Probing nuclear structure using elliptic flow of strange and multi-strange hadrons in isobar collisions

TL;DR

This study measures the elliptic flow of strange and multi-strange hadrons in isobar collisions at RHIC to understand initial state anisotropies and nuclear structure effects, providing insights into the Chiral Magnetic Effect.

Contribution

It presents the first detailed elliptic flow ($v_{2}$) measurements of various strange hadrons in Ru+Ru and Zr+Zr collisions, testing nuclear structure models and NCQ scaling.

Findings

Differences in $v_{2}$ between Ru+Ru and Zr+Zr collisions reveal nuclear structure effects.

System size dependence of $v_{2}$ observed across Cu+Cu, Au+Au, and U+U collisions.

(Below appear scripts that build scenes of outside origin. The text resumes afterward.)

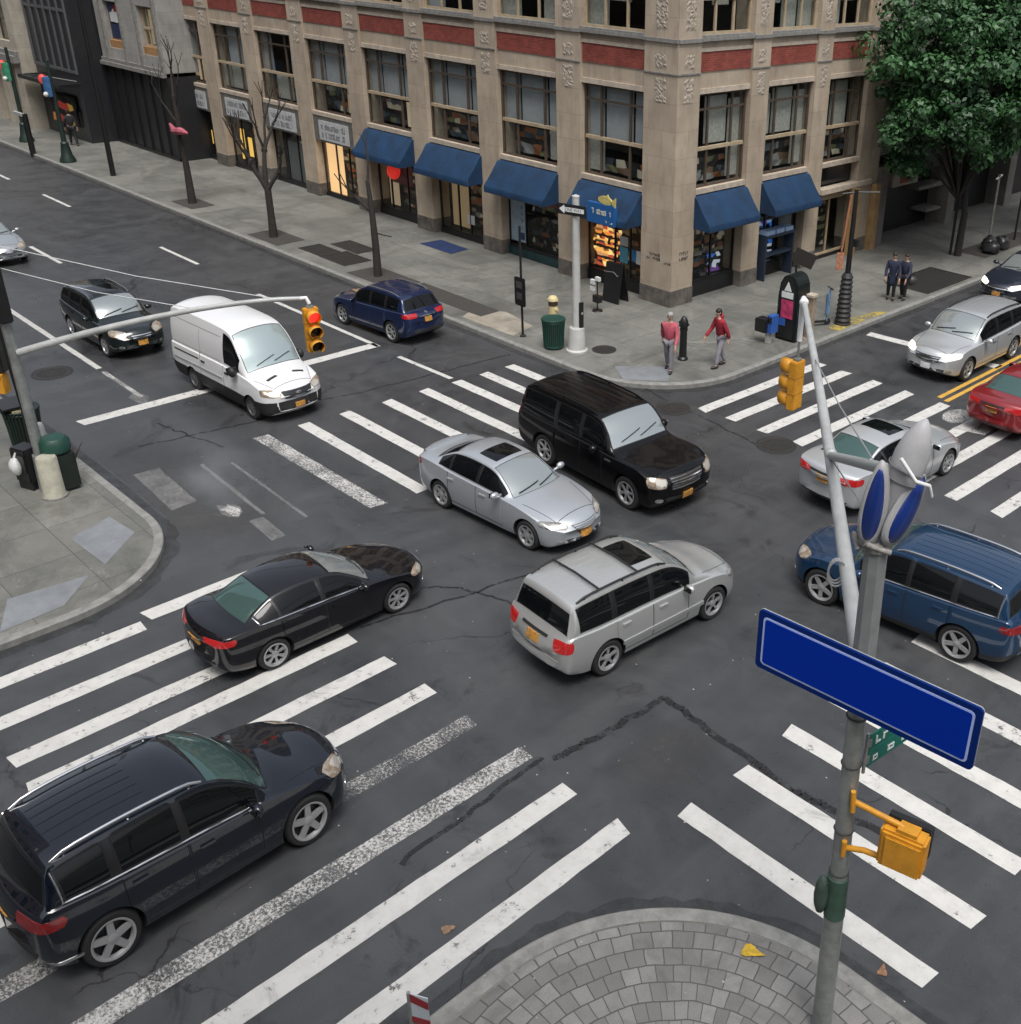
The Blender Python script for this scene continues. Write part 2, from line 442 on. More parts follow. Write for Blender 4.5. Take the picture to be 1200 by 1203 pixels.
def block(cx, cy, r, sx, sy, m, ext=260, kerbw=.19):
    """street corner: kerb line comes in along x, turns round (cx,cy) with radius r, leaves along y; sx, sy point away from the crossing"""
    def line(rr):
        a0 = [(cx + sx * ext, cy - sy * rr)]
        for i in range(25):
            a = math.pi / 2 * i / 24
            a0.append((cx - sx * rr * math.sin(a), cy - sy * rr * math.cos(a)))
        a0.append((cx - sx * rr, cy + sy * ext))
        return a0
    out, inn = line(r), line(r - kerbw)
    k = MB(); n = len(out)
    vs = [(x, y, -.05) for x, y in out] + [(x, y, SZ - .02) for x, y in out] + [(x + (ix - x) * .12, y + (iy - y) * .12, SZ) for (x, y), (ix, iy) in zip(out, inn)] + [(x, y, SZ) for x, y in inn]
    fs = []
    for j in range(3):
        for i in range(n - 1): fs.append((j * n + i, j * n + i + 1, (j + 1) * n + i + 1, (j + 1) * n + i))
    k.add(vs, fs)
    tag(k.build('kerb', KERB), kind='structure')
    def dense(rr, j0, j1):
        out = []; L_ = line(rr)
        for (ax, ay), (bx, by) in zip(L_[:-1], L_[1:]):
            n_ = max(1, min(160, int(math.hypot(bx - ax, by - ay) / .3)))
            n_ = 160 if math.hypot(bx - ax, by - ay) > 50 else n_
            for i in range(n_):
                e = random.uniform(j0, j1); x_, y_ = ax + (bx - ax) * i / n_, ay + (by - ay) * i / n_
                dx_, dy_ = by - ay, ax - bx; l_ = math.hypot(dx_, dy_); s_ = 1 if (dx_ * (x_ - cx) + dy_ * (y_ - cy)) > 0 else -1
                out.append((x_ + s_ * dx_ / l_ * e, y_ + s_ * dy_ / l_ * e))
        return out
    g0, g1 = dense(r + .01, 0, 0), dense(r + .05, .16, .30)
    sheet('gutter_grime', [[g0[i], g0[i + 1], g1[i + 1], g1[i]] for i in range(len(g0) - 1)], SHADE_DAMP, .0045)  # kerb's shade line and damp, painted dark along the road edge
    far = (cx + sx * ext, cy + sy * ext)
    return sheet('sidewalk', [inn + [far]], m, SZ - .004), inn

block(-22.95, 24.65, 3.4, -1, 1, SIDE)
block(-23.05, 4.95, 2.95, -1, -1, SIDE)
ZM0 = .009
PAV = m_paver(-4.7, 5.75)
block(-4.7, 5.75, 3.35, 1, -1, SIDE, kerbw=.24)
block(-4.9, 24.9, 3.2, 1, 1, SIDE)
# paved quarter on the near corner, laid in rings
sheet('road_marking', [[(-22.3 + .5 * math.cos(i * .7) * random.uniform(.5, 1), 9.35 + .32 * math.sin(i * .7) * random.uniform(.5, 1)) for i in range(9)]], PAINT_FADED, ZM0)
ring = [(-4.7 + 3.08 * math.cos(R(a)), 5.75 + 3.08 * math.sin(R(a))) for a in range(88, 184, 4)]
sheet('paved_corner', [ring + [(-7.78, 2.0), (-3.0, 2.0), (-3.0, 8.83)]], PAV, SZ)

def stripe(c0, c1, w, jag=.0):
    """quad strip from c0 to c1, width w"""
    a, b = Vector((*c0, 0)), Vector((*c1, 0)); d = (b - a).normalized(); n = Vector((-d.y, d.x, 0)) * (w / 2)
    L = (b - a).length; k = max(2, int(L / .35)); pts = []
    left = []; right = []
    for i in range(k + 1):
        p = a + d * (L * i / k)
        e = jag if i in (0, k) else jag * .4
        left.append(p + n * (1 + random.uniform(-.045, .045)) + d * random.uniform(-e, e)); right.append(p - n * (1 + random.uniform(-.045, .045)) + d * random.uniform(-e, e))
    return [(p.x, p.y) for p in left + right[::-1]]

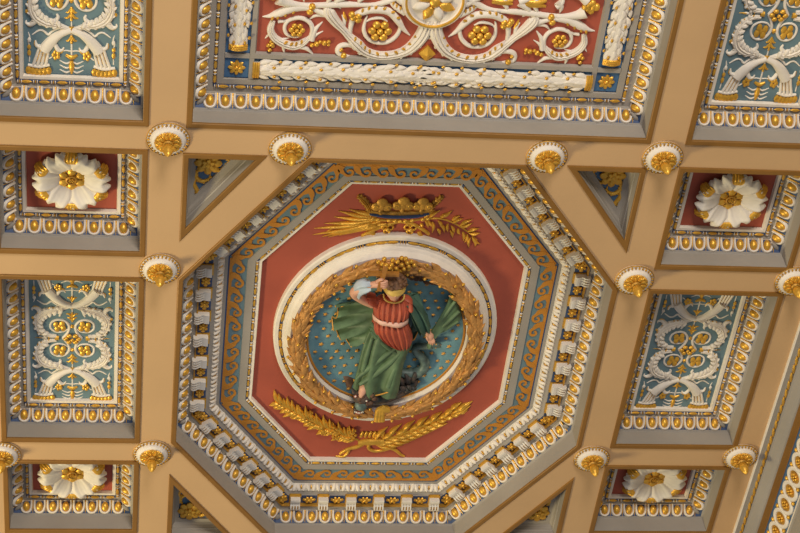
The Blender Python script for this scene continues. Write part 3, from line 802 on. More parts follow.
    box(-.030, .030, .068, .078, -.004, .011, 'gold'); box(-.030, -.024, .0, .078, -.002, .007, 'gilt'); box(.024, .030, .0, .078, -.002, .007, 'gilt')
    CAP = to_mesh(mb, 'gilded_cap', smooth=False)
    mb = MB()
    for j in range(6): blob(mb, (.017*math.cos(j*PI/3), .013*math.sin(j*PI/3), .007), (.011, .008, .008), 'gold', j*PI/3, 7, 4)
    blob(mb, (0, 0, .011), (.010, .009, .008), 'gold'); blob(mb, (.026, 0, .004), (.008, .010, .005), 'gold'); blob(mb, (-.026, 0, .004), (.008, .010, .005), 'gold')
    ROS = to_mesh(mb, 'rosette')
    org = ORG[r.name]
    for i, a, b, ln, d, nrm in edges(f, .085, 0):
        if i == 4: continue
        n = 7 if i in (2, 6) else 6
        mid = (a+b)/2; use = ln - (.10 if i == 0 else .10); p = use/n
        if i in (0,): p = .143
        elif i in (2, 6): p = .139
        for k in range(n):
            s = (k-(n-1)/2)*p; c = mid + d*s
            M = Matrix((Vector((d.x, d.y, 0)), Vector((nrm.x, nrm.y, 0)), Vector((0, 0, 1)))).transposed().to_4x4()
            q = inst('bracket', BR, r, T(c.x-org[0], c.y-org[1], -.187-org[2]) @ M)
            inst('gilded_cap', CAP, q, Matrix())
        for k in range(n+1):
            s = (k-n/2)*p; c = mid + d*s + nrm*.045
            M = Matrix((Vector((d.x, d.y, 0)), Vector((nrm.x, nrm.y, 0)), Vector((0, 0, 1)))).transposed().to_4x4()
            inst('rosette', ROS, r, T(c.x-org[0], c.y-org[1], -.187-org[2]) @ M)
octagon()

# ------------------------------------------------------------------ medallion, wreath
def medallion():
    r = thing('medallion', 'oval medallion with white rim and starred blue dish on the red octagon', 'medallion', (MC[0], MC[1], -.25))
    def el(prof, m, nm, n=72, angle=30):
        mb = MB(); lathe(mb, (MC[0], MC[1], 0), [(q, -d) for q, d in prof], m, n, MRX, MRY); part(nm, mb, r, angle=angle)
    el([(1.0, .25), (.998, .226), (.985, .220), (.955, .220), (.950, .228)], 'white', 'outer_rim')
    mb = MB(); lathe(mb, (MC[0], MC[1], 0), [(.956, -.224), (.920, -.224)], 'blue_line', 72, MRX, MRY)
    n = 64
    for k in range(n):
        a = 2*PI*(k+.5)/n; x, y = MC[0]+.938*MRX*math.cos(a), MC[1]+.938*MRY*math.sin(a)
        rot = math.atan2(MRY*math.cos(a), -MRX*math.sin(a))
        if k % 4 == 3:
            for e in (-1, 0, 1): blob(mb, (x+math.cos(rot)*e*.012, y+math.sin(rot)*e*.012, -.221), (.0035, .008, .008), 'gold', rot, 6, 4)
        else: blob(mb, (x, y, -.221), (.030, .0075, .008), 'gold', rot, 6, 4)
    part('bead_band', mb, r)
    el([(.926, .224), (.920, .216), (.905, .214), (.897, .206), (.880, .198), (.865, .184), (.855, .174), (.845, .170), (.765, .168), (.748, .164), (.738, .166), (.712, .198)], 'white', 'inner_rim')
    el([(.712, .197), (.705, .191), (.694, .191), (.688, .198)], 'wave_gold', 'gilded_ring')
    mb = MB(); lathe(mb, (MC[0], MC[1], 0), [(0, -.214), (.25, -.212), (.5, -.206), (.69, -.196)], 'teal', 64, MRX, MRY)
    row = 0; y = -.66
    while y < .66:
        x = -.66 + (.0 if row % 2 else .045)
        while x < .66:
            q = math.hypot(x, y)
            if q < .66:
                cx, cy = MC[0]+x*MRX+random.uniform(-.004, .004), MC[1]+y*MRY+random.uniform(-.004, .004)
                zz = -.214+.038*q*q + .003; R = .0115*random.uniform(.85, 1.15); pts = []
                for j in range(10):
                    a = j*PI/5+random.random()*.1; rr = R if j % 2 == 0 else R*.55; pts.append((cx+rr*math.cos(a)*1.1, cy+rr*math.sin(a), zz))
                mb.add(pts + [(cx, cy, zz+.005)], [(j, (j+1) % 10, 10) for j in range(10)], 'star')
            x += .096
        y += .080; row += 1
    part('starred_dish', mb, r)
medallion()
def wreath():
    r = thing('laurel_wreath', 'gilded laurel wreath around the starred blue dish', 'wreath', (MC[0], MC[1], -.2))
    R0 = .795; mb = MB(); n = 96
    def pt(a, o, z):   # o: offset across the wreath
        q = Vector((math.cos(a)*MRX*R0, math.sin(a)*MRY*R0)); t = Vector((math.cos(a)/MRX, math.sin(a)/MRY)).normalized()
        return (MC[0]+q.x+t.x*o, MC[1]+q.y+t.y*o, z)
    loops = []
    for s, h in ((-1, -.172), (-.85, -.156), (-.4, -.145), (.2, -.145), (.75, -.156), (1, -.172)):
        loops.append([pt(2*PI*i/n, s*.036-.002, h) for i in range(n)])
    bands(mb, loops, 'lilac'); part('core', mb, r)
    lf = MB(); spots = []; rnd = random.Random(9)
    for side in (0, 1):
        N = 27; sd = 1 if side else -1
        for k in range(N):
            a0 = PI/2 + sd*(.13 + (PI-.12)*k/N); st = -sd
            for j in range(5):
                o = (j-2)*.0165; a = a0 + (.055 if j % 2 else 0)*sd
                z = -.144 - .005*abs(j-2)
                b = pt(a, o*.7 + rnd.uniform(-.004, .004), z); tip = pt(a + st*rnd.uniform(.13, .19), o*1.35 + rnd.uniform(-.010, .010), z)
                leaf(lf, b, tip, rnd.uniform(.028, .036), .010, 'wreath', z+.002+rnd.uniform(0, .005), bend=-.06*(j-2)*sd+rnd.uniform(-.10, .10))
            if k % 2 == 0:
                spots.append(pt(a0, -.036+rnd.uniform(-.006, .006), -.140)); spots.append(pt(a0+.06, .040+rnd.uniform(-.006, .006), -.140))
            elif k % 4 == 1: spots.append(pt(a0, rnd.uniform(-.018, .018), -.130))
    part('leaves', lf, r); org = ORG[r.name]
    bm = MB(); blob(bm, (0, 0, 0), (.0085, .0085, .0085), 'gold', 0, 8, 5); BE = to_mesh(bm, 'berry')
    for q in spots: inst('berry', BE, r, T(q[0]-org[0], q[1]-org[1], q[2]-org[2]))
    bm = MB(); blob(bm, (0, 0, 0), (.0115, .0115, .0115), 'gold', 0, 9, 6); ME = to_mesh(bm, 'grape')
    cx, cy = at(396, 265, .125); random.seed(3)
    pts = []
    for k in range(260):
        x, y = random.uniform(-.085, .085), random.uniform(-.05, .05)
        if (x/.088)**2+(y/.040)**2 < 1 and all(math.hypot(x-p[0], y-p[1]) > .0185 for p in pts): pts.append((x, y))
    for x, y in pts:
        z = -.132 + .020*(1-(x/.088)**2-(y/.040)**2)
        inst('grape', ME, r, T(cx+x-org[0], cy+y-org[1], z-org[2]))
    rb = MB()
    for a, off in ((-PI/2+.03, 0),):
        for s in (-.02, .0, .02):
            p = [pt(a+s*1.6, o, -.120+.014*math.cos(o*30)) for o in (-.038, -.018, .018, .038)]
            stroke(rb, [(q[0], q[1], .026) for q in p],   .012, 'gold', -.142)
        p = at(377, 412, .135)
        stroke(rb, [(p[0], p[1], .03), (p[0]+.035, p[1]+.012, .05), (p[0]+.06, p[1]+.004, .03)], .014, 'gold', -.144)
    part('ribbon', rb, r)
wreath()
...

Transport models compared to data to constrain nuclear structure parameters.

Abstract

Isobar collisions, $^{96}_{44}$Ru+$^{96}_{44}$Ru and $^{96}_{40}$Zr+$^{96}_{40}$Zr, at $\sqrt{s_{\mathrm {NN}}}$ = 200 GeV have been performed at RHIC in order to study the charge separation along the magnetic field, called the Chiral Magnetic Effect (CME). The difference in nuclear deformation and structure between the two isobar nuclei may result in a difference in the flow magnitudes. Hence, elliptic flow measurements for these collisions give direct information about the initial state anisotropies. Strange and multi-strange hadrons have a small hadronic cross-section compared to light hadrons, making them an excellent probe for understanding the initial state anisotropies of the medium produced in these isobar collisions. The collected datasets include approximately two billion events for each of the isobar species and provide a unique opportunity for statistics hungry measurements. In this proceeding, we will report the elliptic flow ($v_{2}$) measurement of $K_{s}^{0}$, $\Lambda$, $\overline{\Lambda}$, $\phi$, $\Xi^{-}$, $\overline{\Xi}^{+}$, $\Omega^{-}$, and $\overline{\Omega}^{+}$ at mid-rapidity for Ru+Ru and Zr+Zr collisions at $\sqrt{s_{\mathrm {NN}}}$ = 200 GeV. The centrality and transverse momentum ($p_{T}$) dependence of $v_{2}$ of (multi-)strange hadrons will be shown. System size dependence of $v_{2}$ will be shown by comparing the $v_{2}$ results obtained from Cu+Cu, Au+Au, and U+U collisions. The number of constituent quark (NCQ) scaling for these strange hadrons will also be tested. We will also compare the $p_{T}$-integrated $v_{2}$ for these two isobar collisions. Transport model calculations will be compared to data to provide further quantitative constraints on the nuclear structure.